Abstract

Abstract May 1940 marked a turning point in belligerent states’ policies targeting foreign civilians in the Second World War. This study investigates the radicalization of restrictive measures enacted against so-called enemy aliens in the Dutch–German confrontation by linking developments in Europe with those in the colonial sphere. Mass civilian internment in the Dutch East Indies and German reprisals in the form of hostage-taking in the occupied Netherlands affected thousands of men, women and children. Their treatment is analysed in the broader context of the workings of wartime diplomacy and its guiding principle of reciprocity. The article shows that both Germany and the Netherlands made extensive use of the good offices of their respective protecting powers, Switzerland and Sweden. The international laws of war—although underdeveloped when it came to the protection of non-combatants—not only served as a yardstick to assess the treatment of civilians in enemy hands, but also formed a constant point of reference in a propaganda war in which each belligerent sought to justify its own restrictive policies while denouncing its opponent’s.
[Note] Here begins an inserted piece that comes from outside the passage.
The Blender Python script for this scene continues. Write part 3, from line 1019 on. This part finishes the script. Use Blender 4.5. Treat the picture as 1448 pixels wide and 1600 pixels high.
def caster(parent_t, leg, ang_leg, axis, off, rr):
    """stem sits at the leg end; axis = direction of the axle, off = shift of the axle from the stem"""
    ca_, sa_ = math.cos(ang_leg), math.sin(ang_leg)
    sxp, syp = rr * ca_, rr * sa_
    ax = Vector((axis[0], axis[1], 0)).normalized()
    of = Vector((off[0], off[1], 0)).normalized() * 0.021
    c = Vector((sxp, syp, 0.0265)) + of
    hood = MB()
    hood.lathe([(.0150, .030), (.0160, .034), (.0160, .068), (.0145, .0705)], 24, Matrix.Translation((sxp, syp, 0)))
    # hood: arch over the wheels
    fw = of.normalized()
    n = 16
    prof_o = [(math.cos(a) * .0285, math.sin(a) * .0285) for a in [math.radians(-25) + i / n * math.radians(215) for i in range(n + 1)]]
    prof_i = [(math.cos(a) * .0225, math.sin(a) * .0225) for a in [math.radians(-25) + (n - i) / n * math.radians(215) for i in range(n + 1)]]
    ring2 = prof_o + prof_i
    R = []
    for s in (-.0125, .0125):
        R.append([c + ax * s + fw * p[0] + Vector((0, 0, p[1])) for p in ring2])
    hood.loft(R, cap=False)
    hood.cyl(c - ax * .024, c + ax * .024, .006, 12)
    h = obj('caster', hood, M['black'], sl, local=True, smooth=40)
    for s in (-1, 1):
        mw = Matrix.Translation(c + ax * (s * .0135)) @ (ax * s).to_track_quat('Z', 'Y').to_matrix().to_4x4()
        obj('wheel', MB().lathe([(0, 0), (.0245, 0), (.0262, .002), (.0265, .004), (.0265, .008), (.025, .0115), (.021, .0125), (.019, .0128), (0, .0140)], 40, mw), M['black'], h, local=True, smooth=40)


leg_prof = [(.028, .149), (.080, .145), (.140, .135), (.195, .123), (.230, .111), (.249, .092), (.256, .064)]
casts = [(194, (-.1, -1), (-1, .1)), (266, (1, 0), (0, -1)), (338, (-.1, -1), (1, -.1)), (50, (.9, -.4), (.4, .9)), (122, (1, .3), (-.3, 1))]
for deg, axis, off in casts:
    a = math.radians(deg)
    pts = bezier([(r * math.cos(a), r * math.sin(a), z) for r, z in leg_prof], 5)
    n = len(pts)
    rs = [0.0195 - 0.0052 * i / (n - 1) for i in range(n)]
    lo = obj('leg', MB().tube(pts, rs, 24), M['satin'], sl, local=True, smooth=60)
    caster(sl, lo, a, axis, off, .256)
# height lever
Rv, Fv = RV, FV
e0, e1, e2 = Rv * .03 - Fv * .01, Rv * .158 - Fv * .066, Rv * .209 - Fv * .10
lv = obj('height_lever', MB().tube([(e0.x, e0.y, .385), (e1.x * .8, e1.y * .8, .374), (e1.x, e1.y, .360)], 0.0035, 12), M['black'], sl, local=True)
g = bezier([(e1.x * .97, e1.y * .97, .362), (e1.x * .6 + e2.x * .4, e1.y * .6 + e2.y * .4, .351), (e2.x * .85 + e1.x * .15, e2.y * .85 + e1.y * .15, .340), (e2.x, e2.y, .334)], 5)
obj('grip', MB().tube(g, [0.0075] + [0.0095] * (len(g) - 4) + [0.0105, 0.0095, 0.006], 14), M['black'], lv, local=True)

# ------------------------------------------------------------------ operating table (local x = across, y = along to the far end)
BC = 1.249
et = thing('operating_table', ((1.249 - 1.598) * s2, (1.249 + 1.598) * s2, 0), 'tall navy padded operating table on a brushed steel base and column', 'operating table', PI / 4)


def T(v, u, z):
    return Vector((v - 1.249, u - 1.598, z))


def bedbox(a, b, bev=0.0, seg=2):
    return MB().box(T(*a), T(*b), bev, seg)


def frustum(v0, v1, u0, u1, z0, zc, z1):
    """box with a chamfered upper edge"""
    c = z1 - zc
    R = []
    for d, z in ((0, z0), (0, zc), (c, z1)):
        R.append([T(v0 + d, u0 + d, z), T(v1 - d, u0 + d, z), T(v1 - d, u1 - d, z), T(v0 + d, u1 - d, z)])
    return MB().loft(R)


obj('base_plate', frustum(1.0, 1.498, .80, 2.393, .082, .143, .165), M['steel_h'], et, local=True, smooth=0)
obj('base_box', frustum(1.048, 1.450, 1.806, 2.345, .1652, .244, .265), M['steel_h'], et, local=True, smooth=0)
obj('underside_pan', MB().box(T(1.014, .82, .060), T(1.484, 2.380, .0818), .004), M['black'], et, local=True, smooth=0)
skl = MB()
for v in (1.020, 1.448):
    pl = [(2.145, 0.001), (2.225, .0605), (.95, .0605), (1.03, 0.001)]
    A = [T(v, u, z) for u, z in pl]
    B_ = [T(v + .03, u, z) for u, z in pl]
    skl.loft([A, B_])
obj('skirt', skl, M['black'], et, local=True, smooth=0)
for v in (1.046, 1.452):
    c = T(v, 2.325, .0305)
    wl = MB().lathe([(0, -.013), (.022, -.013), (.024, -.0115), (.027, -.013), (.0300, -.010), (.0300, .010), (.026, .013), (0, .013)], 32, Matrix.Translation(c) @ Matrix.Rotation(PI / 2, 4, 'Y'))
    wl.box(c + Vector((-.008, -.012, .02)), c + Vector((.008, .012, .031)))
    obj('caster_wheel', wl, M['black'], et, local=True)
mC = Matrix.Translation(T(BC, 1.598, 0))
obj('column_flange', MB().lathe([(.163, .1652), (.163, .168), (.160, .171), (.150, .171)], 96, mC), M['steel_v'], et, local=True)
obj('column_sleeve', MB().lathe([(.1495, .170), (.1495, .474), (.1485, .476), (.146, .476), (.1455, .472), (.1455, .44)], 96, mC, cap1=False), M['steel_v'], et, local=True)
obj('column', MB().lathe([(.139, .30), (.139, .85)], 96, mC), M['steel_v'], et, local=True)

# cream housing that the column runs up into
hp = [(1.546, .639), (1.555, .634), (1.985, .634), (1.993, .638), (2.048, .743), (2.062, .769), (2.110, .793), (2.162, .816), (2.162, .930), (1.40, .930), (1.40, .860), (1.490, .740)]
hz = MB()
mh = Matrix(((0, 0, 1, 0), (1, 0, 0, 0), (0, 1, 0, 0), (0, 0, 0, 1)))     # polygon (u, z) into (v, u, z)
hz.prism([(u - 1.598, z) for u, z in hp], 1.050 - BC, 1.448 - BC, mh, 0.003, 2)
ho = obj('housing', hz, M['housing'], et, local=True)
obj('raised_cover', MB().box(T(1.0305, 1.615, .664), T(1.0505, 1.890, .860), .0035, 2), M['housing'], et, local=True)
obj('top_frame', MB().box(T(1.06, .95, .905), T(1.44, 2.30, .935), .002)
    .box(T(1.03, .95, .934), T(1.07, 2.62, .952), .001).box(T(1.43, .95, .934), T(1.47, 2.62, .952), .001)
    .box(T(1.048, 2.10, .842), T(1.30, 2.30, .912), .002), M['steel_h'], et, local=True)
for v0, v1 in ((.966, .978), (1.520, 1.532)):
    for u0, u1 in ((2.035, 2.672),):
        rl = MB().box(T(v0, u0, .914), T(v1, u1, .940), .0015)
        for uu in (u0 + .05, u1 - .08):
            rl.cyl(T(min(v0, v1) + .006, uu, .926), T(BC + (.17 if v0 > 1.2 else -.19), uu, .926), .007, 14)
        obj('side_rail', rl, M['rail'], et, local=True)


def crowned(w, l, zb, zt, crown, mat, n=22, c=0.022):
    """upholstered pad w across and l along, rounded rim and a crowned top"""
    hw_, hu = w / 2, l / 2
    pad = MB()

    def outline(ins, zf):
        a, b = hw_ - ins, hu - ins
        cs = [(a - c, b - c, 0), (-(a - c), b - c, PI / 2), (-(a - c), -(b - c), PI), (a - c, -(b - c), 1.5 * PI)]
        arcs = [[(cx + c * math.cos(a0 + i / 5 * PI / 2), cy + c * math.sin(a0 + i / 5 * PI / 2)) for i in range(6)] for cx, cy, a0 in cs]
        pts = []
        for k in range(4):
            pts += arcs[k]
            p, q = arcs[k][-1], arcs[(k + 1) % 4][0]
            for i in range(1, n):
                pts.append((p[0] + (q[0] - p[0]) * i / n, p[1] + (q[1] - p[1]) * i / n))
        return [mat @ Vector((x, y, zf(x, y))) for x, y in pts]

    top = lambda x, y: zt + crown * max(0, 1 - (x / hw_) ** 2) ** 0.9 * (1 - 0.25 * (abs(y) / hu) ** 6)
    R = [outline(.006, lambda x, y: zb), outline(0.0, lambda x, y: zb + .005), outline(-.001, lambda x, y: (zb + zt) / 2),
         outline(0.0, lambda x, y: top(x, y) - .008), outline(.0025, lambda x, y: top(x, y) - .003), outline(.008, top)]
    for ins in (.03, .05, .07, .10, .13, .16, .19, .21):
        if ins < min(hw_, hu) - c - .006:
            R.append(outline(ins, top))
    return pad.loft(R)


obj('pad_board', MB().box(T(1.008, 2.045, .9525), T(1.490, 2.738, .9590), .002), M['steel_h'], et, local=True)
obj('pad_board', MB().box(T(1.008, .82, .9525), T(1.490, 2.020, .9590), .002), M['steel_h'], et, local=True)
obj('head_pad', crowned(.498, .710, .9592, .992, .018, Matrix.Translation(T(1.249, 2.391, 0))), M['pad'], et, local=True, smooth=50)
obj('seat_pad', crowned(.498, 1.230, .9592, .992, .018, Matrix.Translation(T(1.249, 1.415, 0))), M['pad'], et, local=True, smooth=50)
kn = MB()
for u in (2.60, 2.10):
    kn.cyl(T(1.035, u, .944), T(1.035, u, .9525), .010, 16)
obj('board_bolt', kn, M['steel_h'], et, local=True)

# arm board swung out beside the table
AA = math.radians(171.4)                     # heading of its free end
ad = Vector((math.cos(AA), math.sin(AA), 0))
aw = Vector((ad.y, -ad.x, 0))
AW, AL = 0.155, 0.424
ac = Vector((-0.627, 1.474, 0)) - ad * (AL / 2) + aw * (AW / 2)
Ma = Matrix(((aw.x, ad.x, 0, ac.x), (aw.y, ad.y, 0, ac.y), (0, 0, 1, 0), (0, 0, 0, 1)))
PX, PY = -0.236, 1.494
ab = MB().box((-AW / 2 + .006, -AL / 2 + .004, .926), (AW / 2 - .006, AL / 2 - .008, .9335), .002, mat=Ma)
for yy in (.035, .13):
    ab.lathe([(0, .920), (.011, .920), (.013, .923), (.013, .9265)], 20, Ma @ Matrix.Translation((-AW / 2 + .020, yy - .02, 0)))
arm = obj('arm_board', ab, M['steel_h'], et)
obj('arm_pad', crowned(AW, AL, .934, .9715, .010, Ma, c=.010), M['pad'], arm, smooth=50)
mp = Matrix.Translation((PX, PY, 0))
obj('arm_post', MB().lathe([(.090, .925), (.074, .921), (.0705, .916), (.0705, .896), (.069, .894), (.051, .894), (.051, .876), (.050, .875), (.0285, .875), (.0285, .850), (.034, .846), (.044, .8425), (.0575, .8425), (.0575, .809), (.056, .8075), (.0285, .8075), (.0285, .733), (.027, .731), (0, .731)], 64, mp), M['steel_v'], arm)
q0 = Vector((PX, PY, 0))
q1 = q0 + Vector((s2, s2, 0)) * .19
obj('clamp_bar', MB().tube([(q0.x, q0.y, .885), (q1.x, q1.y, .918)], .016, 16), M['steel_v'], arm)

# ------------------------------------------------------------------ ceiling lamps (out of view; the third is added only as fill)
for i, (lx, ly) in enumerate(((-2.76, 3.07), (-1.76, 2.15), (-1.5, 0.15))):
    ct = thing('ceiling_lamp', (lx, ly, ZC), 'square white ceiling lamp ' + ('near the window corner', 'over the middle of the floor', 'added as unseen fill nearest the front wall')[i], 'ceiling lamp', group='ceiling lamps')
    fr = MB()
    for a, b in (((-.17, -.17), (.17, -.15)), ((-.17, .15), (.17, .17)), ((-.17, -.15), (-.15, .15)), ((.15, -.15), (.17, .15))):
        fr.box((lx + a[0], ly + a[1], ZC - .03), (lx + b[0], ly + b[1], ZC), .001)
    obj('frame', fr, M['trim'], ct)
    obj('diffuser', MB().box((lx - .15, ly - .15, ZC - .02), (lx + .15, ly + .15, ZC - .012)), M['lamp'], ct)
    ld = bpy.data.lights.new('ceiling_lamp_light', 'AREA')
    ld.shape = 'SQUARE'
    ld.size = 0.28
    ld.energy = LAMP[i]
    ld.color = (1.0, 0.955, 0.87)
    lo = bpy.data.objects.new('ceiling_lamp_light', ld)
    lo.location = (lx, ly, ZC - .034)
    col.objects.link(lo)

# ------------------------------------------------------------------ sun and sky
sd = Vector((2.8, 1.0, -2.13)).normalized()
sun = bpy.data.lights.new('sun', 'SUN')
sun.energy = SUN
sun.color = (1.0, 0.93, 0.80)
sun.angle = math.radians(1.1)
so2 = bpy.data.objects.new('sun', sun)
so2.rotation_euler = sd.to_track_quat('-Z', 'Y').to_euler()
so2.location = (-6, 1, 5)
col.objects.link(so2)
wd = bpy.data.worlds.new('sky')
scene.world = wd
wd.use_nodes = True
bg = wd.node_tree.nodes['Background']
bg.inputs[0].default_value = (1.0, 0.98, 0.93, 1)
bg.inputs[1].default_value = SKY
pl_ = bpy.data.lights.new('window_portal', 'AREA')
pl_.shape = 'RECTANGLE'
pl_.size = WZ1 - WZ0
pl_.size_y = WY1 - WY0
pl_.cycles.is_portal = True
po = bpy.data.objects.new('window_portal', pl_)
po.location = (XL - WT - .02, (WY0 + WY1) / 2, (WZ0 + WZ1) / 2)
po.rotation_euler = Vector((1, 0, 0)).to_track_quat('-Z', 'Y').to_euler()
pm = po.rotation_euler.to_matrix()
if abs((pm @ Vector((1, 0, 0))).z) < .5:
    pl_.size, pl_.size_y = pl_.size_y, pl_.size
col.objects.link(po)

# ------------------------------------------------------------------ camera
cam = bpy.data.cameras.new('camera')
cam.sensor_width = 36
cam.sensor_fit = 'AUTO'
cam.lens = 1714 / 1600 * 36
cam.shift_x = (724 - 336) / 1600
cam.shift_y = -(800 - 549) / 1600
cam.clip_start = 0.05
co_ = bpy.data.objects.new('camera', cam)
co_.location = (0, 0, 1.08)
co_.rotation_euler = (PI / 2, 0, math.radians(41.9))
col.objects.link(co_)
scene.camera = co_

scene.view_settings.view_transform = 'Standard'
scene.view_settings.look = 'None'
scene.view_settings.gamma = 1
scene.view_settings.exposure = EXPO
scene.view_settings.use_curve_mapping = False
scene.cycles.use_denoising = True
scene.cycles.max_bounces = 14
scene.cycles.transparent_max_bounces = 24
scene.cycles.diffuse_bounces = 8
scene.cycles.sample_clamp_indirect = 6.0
On the one hand, the legal category of nationality was employed by both state authorities and affected individuals in their attempts to define or deny enemy status. On the other hand, nationality proved a fragile concept surrounded by ambiguities and bound up with complex emotions of belonging and alienness—most strikingly at work in the colonial setting, where racial identities determined an individual’s status in a social order vitally dependent on the construction of ‘ethnic’ boundaries.